教員の待遇見直しどうなる? 文科省と財務省対立【#きっかけ解説】
いま、教員の長時間勤務が問題となっています背景には近年増えるいじめ問題、部活動や保護者の対応など学校現場の負担が増え続けている現状があります。
その一方、実は公立学校の先生たちの給与形態は一律で決まっています。いくら働いても残業代がでない仕組みになっていて、長時間勤務のほか、教員の成り手不足も深刻化させているんです。
──長時間勤務になってしまっているのに、残業代が出ないというのは問題ですね
はい。公立学校の教員の給与というのは基本給に給与の4%分の額、教職調整額と呼ばれるものを一律に上乗せする代わりに残業代を出さないということが法律で決まっているんです。
この4%という上乗せ分は、残業時間8時間相当にあたるのですが、これは50年以上前にこの法律が制定された当時に決まったものなんです。
ただ、2022年度の調査によりますと、全国の教員の時間外勤務の平均は小学校で月41時間、中学校で月58時間と、現代の教員の残業時間と見合っていないのが実情です。
こうした問題を受け、今回半世紀ぶりに給与改善をしようという動きになったんですが、その方法をめぐり文科省と財務省が対立しているです。
それぞれどのような改善案を示しているんでしょうか。
まず文科省案では給与に上乗せする教職調整額を現在の4%から2026年度以降一気に13%に引き上げることを提案しています。
(文部科学省などの試算による)例えば、基本給が30万円の教員の場合、調整額を4%から13%に上げると、上乗せ分は現在の1万2千円から3万9千円に増額されることになります。
──目に見える形でお金を増やすということなんですね
ただ、長時間勤務の現状は変わらないので文科省は、全国で教員の配置をおよそ7600人増やし、教師1人にかかる負担軽減を目指したいとしているんです。
また、13%に引き上げるには国の負担が年間1080億円ほどになると試算されています
──財務省案はどういったものでしょうか?
一方、財務省は、国が設定する残業時間の目標値を全国の教員の残業時間の平均が下回れば、その都度、翌年度の調整額を上げたい考えで、現在の4%から段階的に10%まで引き上げることを提案しています。

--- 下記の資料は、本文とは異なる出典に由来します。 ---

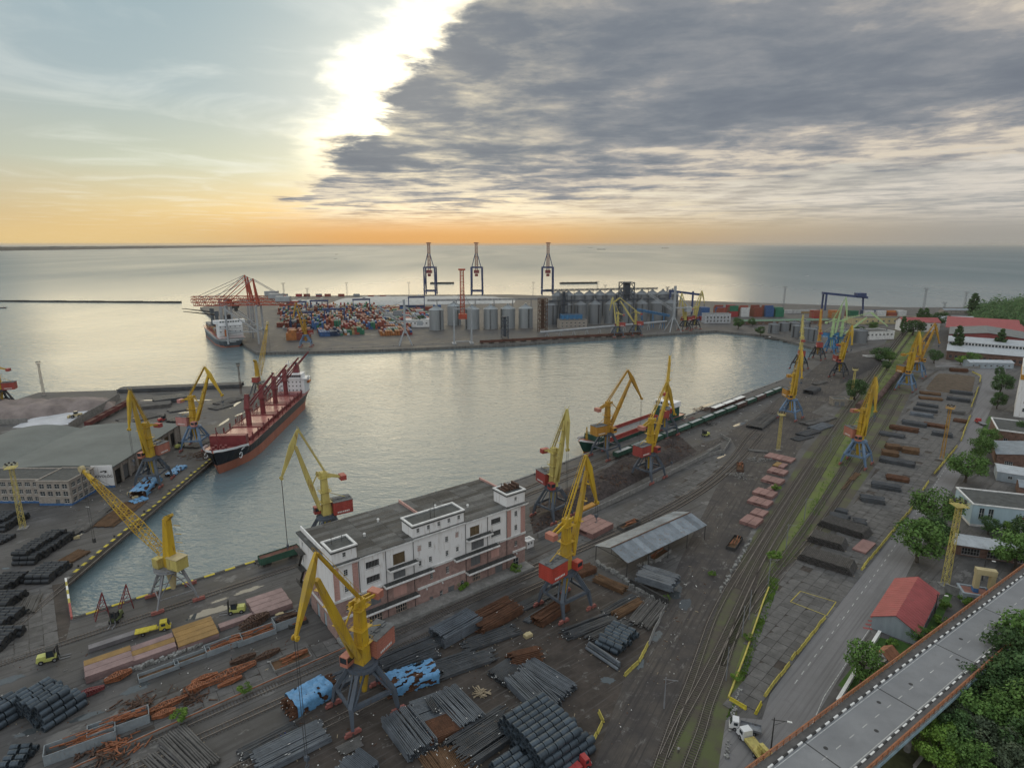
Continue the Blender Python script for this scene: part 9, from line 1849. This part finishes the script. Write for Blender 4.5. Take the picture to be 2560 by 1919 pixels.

つまり財務省はまず残業時間を減らすことを条件にしていて、そのリターンとして調整額、給与を増やすという働き方改革 ありきの案を示しているんです。
具体的には、国が設定する残業時間の目標値を全国の教員の残業時間の平均が下回れば、その都度、翌年度の調整額を上げたい考えで、現在の4%から段階的に10%まで引き上げることを提案しています。
──狙いはどこにあるんでしょうか?
財務省は勤務時間の管理の徹底や、教員が担わなくてもいい業務を減らすことなどにつなげ、数年かけて残業時間を平均で月20時間に減らしたい考えです。
ただこの財務省案に対し、阿部文科相はこう言っています。
教員や外部人員を確保せずに現場の努力だけで業務を減そうとするのは「乱暴な議論だ」などと批判しているんですね。
──学校など現場からは実際にどういった意見が出ているのでしょうか?
現役の先生に話を聞いてきました。
岐阜県の現役高校教師西村 祐二さん
「まず求めるのはお金よりも働き方改革」
「文科省が出している案については、残業が今後確実に減っていくという確信がなにも 持てない」
「その中で『ちょっと給与を増やすよ』ということをいきなり言われて、これは『給与を増やすからこれまで通り働いてくださいね』という受け止めとなってしまう」
──このニュースを通じて、島津記者が一番伝えたいことは何でしょうか?
この年末には予算編成があります。このあとどういったカタチで見直しがされるか教員の待遇の方向性を決める、今後の教育の行方を左右する大きなターニングポイントだと思うので、現場の教員が納得する結論にしてほしいです。
──こどもたちの将来を育てる教員の待遇がどう見直されるか、注視していきたいですね。